**Written request**.
Return the listing below word for word.

#####

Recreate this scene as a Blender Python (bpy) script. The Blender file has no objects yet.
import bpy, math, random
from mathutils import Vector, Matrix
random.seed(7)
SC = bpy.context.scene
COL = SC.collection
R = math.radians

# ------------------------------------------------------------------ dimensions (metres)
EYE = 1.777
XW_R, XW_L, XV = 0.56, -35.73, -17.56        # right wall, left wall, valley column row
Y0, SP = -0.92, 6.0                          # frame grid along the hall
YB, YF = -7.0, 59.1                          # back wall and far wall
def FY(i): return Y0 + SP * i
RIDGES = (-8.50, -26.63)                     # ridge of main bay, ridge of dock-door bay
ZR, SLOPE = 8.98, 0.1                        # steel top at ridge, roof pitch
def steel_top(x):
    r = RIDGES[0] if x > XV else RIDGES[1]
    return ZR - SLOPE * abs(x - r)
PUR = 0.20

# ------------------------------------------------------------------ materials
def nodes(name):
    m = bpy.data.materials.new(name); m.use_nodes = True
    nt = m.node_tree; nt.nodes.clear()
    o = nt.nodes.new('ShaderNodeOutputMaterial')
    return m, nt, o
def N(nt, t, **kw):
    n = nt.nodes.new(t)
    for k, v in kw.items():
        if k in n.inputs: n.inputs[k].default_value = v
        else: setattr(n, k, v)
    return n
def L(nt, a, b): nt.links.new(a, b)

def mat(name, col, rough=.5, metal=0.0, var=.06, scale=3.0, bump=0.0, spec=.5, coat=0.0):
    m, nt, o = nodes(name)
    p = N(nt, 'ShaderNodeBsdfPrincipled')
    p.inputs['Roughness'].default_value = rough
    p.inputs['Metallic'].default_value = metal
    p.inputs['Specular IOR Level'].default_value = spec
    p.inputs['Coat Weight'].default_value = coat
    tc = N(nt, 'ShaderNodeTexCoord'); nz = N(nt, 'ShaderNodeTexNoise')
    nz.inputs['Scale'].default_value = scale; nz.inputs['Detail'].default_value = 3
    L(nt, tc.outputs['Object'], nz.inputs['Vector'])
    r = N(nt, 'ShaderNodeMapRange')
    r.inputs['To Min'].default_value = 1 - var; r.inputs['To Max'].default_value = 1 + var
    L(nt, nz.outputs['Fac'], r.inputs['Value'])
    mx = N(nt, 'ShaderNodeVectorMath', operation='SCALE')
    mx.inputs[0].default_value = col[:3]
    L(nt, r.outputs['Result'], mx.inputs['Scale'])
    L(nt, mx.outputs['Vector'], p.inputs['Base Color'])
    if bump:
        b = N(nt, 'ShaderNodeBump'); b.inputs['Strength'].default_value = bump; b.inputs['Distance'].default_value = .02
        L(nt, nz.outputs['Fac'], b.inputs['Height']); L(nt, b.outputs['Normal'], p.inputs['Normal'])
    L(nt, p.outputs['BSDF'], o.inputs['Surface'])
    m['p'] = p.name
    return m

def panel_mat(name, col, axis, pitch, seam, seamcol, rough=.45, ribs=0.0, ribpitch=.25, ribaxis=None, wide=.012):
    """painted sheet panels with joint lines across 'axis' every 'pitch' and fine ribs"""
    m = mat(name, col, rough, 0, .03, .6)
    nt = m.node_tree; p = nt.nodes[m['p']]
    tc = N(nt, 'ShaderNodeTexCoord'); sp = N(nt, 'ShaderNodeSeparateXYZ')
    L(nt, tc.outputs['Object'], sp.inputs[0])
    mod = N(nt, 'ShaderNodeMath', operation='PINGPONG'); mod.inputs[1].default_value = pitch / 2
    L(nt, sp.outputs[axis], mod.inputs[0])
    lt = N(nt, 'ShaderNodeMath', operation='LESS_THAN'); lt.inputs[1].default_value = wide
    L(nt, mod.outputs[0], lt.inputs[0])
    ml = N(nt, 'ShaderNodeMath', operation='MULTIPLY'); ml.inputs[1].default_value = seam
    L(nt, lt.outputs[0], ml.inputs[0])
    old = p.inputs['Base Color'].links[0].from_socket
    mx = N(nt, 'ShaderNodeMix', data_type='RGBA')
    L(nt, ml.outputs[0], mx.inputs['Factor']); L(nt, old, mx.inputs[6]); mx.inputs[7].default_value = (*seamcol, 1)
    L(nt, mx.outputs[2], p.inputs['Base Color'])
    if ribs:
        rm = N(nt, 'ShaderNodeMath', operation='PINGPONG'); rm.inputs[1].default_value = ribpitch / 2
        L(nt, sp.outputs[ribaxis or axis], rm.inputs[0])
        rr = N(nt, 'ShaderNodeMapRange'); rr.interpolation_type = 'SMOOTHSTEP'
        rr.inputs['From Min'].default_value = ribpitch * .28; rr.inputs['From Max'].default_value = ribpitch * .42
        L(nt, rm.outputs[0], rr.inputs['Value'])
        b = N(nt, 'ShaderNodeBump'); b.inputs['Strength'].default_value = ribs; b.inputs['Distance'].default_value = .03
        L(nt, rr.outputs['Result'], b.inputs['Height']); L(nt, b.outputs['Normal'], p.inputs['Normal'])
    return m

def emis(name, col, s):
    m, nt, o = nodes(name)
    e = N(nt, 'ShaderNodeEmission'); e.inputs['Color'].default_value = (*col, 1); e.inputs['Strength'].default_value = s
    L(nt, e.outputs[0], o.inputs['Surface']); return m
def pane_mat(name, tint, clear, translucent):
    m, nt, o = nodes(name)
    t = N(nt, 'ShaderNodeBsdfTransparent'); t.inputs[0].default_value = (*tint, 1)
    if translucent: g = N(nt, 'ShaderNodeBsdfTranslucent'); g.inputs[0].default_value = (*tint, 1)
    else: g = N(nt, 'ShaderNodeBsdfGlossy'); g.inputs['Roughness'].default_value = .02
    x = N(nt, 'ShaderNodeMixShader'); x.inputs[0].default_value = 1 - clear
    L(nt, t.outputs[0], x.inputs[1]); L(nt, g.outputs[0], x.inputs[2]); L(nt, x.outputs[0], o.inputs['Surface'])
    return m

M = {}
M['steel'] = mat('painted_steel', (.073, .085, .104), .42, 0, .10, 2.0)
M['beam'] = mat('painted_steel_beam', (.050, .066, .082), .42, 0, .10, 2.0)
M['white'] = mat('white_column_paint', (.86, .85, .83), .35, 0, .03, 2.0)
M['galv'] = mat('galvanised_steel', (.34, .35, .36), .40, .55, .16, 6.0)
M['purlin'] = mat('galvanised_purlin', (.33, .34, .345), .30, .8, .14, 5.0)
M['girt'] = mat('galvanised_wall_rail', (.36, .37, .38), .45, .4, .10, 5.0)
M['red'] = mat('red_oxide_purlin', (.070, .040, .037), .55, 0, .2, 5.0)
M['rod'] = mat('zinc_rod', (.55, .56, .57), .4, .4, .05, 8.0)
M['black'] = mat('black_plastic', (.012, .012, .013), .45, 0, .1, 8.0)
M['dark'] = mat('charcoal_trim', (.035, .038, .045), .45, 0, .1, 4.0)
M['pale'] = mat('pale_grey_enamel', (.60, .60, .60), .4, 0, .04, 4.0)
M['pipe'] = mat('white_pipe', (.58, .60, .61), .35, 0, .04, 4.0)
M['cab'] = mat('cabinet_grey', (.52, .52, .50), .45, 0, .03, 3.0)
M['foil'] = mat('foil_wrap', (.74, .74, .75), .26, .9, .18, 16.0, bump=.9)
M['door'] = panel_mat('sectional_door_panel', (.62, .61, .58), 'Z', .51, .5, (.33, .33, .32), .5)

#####

**Answer for the task**.
Recreate this scene as a Blender Python (bpy) script. The Blender file has no objects yet.
import bpy, math, random
from mathutils import Vector, Matrix
random.seed(7)
SC = bpy.context.scene
COL = SC.collection
R = math.radians

# ------------------------------------------------------------------ dimensions (metres)
EYE = 1.777
XW_R, XW_L, XV = 0.56, -35.73, -17.56        # right wall, left wall, valley column row
Y0, SP = -0.92, 6.0                          # frame grid along the hall
YB, YF = -7.0, 59.1                          # back wall and far wall
def FY(i): return Y0 + SP * i
RIDGES = (-8.50, -26.63)                     # ridge of main bay, ridge of dock-door bay
ZR, SLOPE = 8.98, 0.1                        # steel top at ridge, roof pitch
def steel_top(x):
    r = RIDGES[0] if x > XV else RIDGES[1]
    return ZR - SLOPE * abs(x - r)
PUR = 0.20

# ------------------------------------------------------------------ materials
def nodes(name):
    m = bpy.data.materials.new(name); m.use_nodes = True
    nt = m.node_tree; nt.nodes.clear()
    o = nt.nodes.new('ShaderNodeOutputMaterial')
    return m, nt, o
def N(nt, t, **kw):
    n = nt.nodes.new(t)
    for k, v in kw.items():
        if k in n.inputs: n.inputs[k].default_value = v
        else: setattr(n, k, v)
    return n
def L(nt, a, b): nt.links.new(a, b)

def mat(name, col, rough=.5, metal=0.0, var=.06, scale=3.0, bump=0.0, spec=.5, coat=0.0):
    m, nt, o = nodes(name)
    p = N(nt, 'ShaderNodeBsdfPrincipled')
    p.inputs['Roughness'].default_value = rough
    p.inputs['Metallic'].default_value = metal
    p.inputs['Specular IOR Level'].default_value = spec
    p.inputs['Coat Weight'].default_value = coat
    tc = N(nt, 'ShaderNodeTexCoord'); nz = N(nt, 'ShaderNodeTexNoise')
    nz.inputs['Scale'].default_value = scale; nz.inputs['Detail'].default_value = 3
    L(nt, tc.outputs['Object'], nz.inputs['Vector'])
    r = N(nt, 'ShaderNodeMapRange')
    r.inputs['To Min'].default_value = 1 - var; r.inputs['To Max'].default_value = 1 + var
    L(nt, nz.outputs['Fac'], r.inputs['Value'])
    mx = N(nt, 'ShaderNodeVectorMath', operation='SCALE')
    mx.inputs[0].default_value = col[:3]
    L(nt, r.outputs['Result'], mx.inputs['Scale'])
    L(nt, mx.outputs['Vector'], p.inputs['Base Color'])
    if bump:
        b = N(nt, 'ShaderNodeBump'); b.inputs['Strength'].default_value = bump; b.inputs['Distance'].default_value = .02
        L(nt, nz.outputs['Fac'], b.inputs['Height']); L(nt, b.outputs['Normal'], p.inputs['Normal'])
    L(nt, p.outputs['BSDF'], o.inputs['Surface'])
    m['p'] = p.name
    return m

def panel_mat(name, col, axis, pitch, seam, seamcol, rough=.45, ribs=0.0, ribpitch=.25, ribaxis=None, wide=.012):
    """painted sheet panels with joint lines across 'axis' every 'pitch' and fine ribs"""
    m = mat(name, col, rough, 0, .03, .6)
    nt = m.node_tree; p = nt.nodes[m['p']]
    tc = N(nt, 'ShaderNodeTexCoord'); sp = N(nt, 'ShaderNodeSeparateXYZ')
    L(nt, tc.outputs['Object'], sp.inputs[0])
    mod = N(nt, 'ShaderNodeMath', operation='PINGPONG'); mod.inputs[1].default_value = pitch / 2
    L(nt, sp.outputs[axis], mod.inputs[0])
    lt = N(nt, 'ShaderNodeMath', operation='LESS_THAN'); lt.inputs[1].default_value = wide
    L(nt, mod.outputs[0], lt.inputs[0])
    ml = N(nt, 'ShaderNodeMath', operation='MULTIPLY'); ml.inputs[1].default_value = seam
    L(nt, lt.outputs[0], ml.inputs[0])
    old = p.inputs['Base Color'].links[0].from_socket
    mx = N(nt, 'ShaderNodeMix', data_type='RGBA')
    L(nt, ml.outputs[0], mx.inputs['Factor']); L(nt, old, mx.inputs[6]); mx.inputs[7].default_value = (*seamcol, 1)
    L(nt, mx.outputs[2], p.inputs['Base Color'])
    if ribs:
        rm = N(nt, 'ShaderNodeMath', operation='PINGPONG'); rm.inputs[1].default_value = ribpitch / 2
        L(nt, sp.outputs[ribaxis or axis], rm.inputs[0])
        rr = N(nt, 'ShaderNodeMapRange'); rr.interpolation_type = 'SMOOTHSTEP'
        rr.inputs['From Min'].default_value = ribpitch * .28; rr.inputs['From Max'].default_value = ribpitch * .42
        L(nt, rm.outputs[0], rr.inputs['Value'])
        b = N(nt, 'ShaderNodeBump'); b.inputs['Strength'].default_value = ribs; b.inputs['Distance'].default_value = .03
        L(nt, rr.outputs['Result'], b.inputs['Height']); L(nt, b.outputs['Normal'], p.inputs['Normal'])
    return m

def emis(name, col, s):
    m, nt, o = nodes(name)
    e = N(nt, 'ShaderNodeEmission'); e.inputs['Color'].default_value = (*col, 1); e.inputs['Strength'].default_value = s
    L(nt, e.outputs[0], o.inputs['Surface']); return m
def pane_mat(name, tint, clear, translucent):
    m, nt, o = nodes(name)
    t = N(nt, 'ShaderNodeBsdfTransparent'); t.inputs[0].default_value = (*tint, 1)
    if translucent: g = N(nt, 'ShaderNodeBsdfTranslucent'); g.inputs[0].default_value = (*tint, 1)
    else: g = N(nt, 'ShaderNodeBsdfGlossy'); g.inputs['Roughness'].default_value = .02
    x = N(nt, 'ShaderNodeMixShader'); x.inputs[0].default_value = 1 - clear
    L(nt, t.outputs[0], x.inputs[1]); L(nt, g.outputs[0], x.inputs[2]); L(nt, x.outputs[0], o.inputs['Surface'])
    return m

M = {}
M['steel'] = mat('painted_steel', (.073, .085, .104), .42, 0, .10, 2.0)
M['beam'] = mat('painted_steel_beam', (.050, .066, .082), .42, 0, .10, 2.0)
M['white'] = mat('white_column_paint', (.86, .85, .83), .35, 0, .03, 2.0)
M['galv'] = mat('galvanised_steel', (.34, .35, .36), .40, .55, .16, 6.0)
M['purlin'] = mat('galvanised_purlin', (.33, .34, .345), .30, .8, .14, 5.0)
M['girt'] = mat('galvanised_wall_rail', (.36, .37, .38), .45, .4, .10, 5.0)
M['red'] = mat('red_oxide_purlin', (.070, .040, .037), .55, 0, .2, 5.0)
M['rod'] = mat('zinc_rod', (.55, .56, .57), .4, .4, .05, 8.0)
M['black'] = mat('black_plastic', (.012, .012, .013), .45, 0, .1, 8.0)
M['dark'] = mat('charcoal_trim', (.035, .038, .045), .45, 0, .1, 4.0)
M['pale'] = mat('pale_grey_enamel', (.60, .60, .60), .4, 0, .04, 4.0)
M['pipe'] = mat('white_pipe', (.58, .60, .61), .35, 0, .04, 4.0)
M['cab'] = mat('cabinet_grey', (.52, .52, .50), .45, 0, .03, 3.0)
M['foil'] = mat('foil_wrap', (.74, .74, .75), .26, .9, .18, 16.0, bump=.9)
M['door'] = panel_mat('sectional_door_panel', (.62, .61, .58), 'Z', .51, .5, (.33, .33, .32), .5)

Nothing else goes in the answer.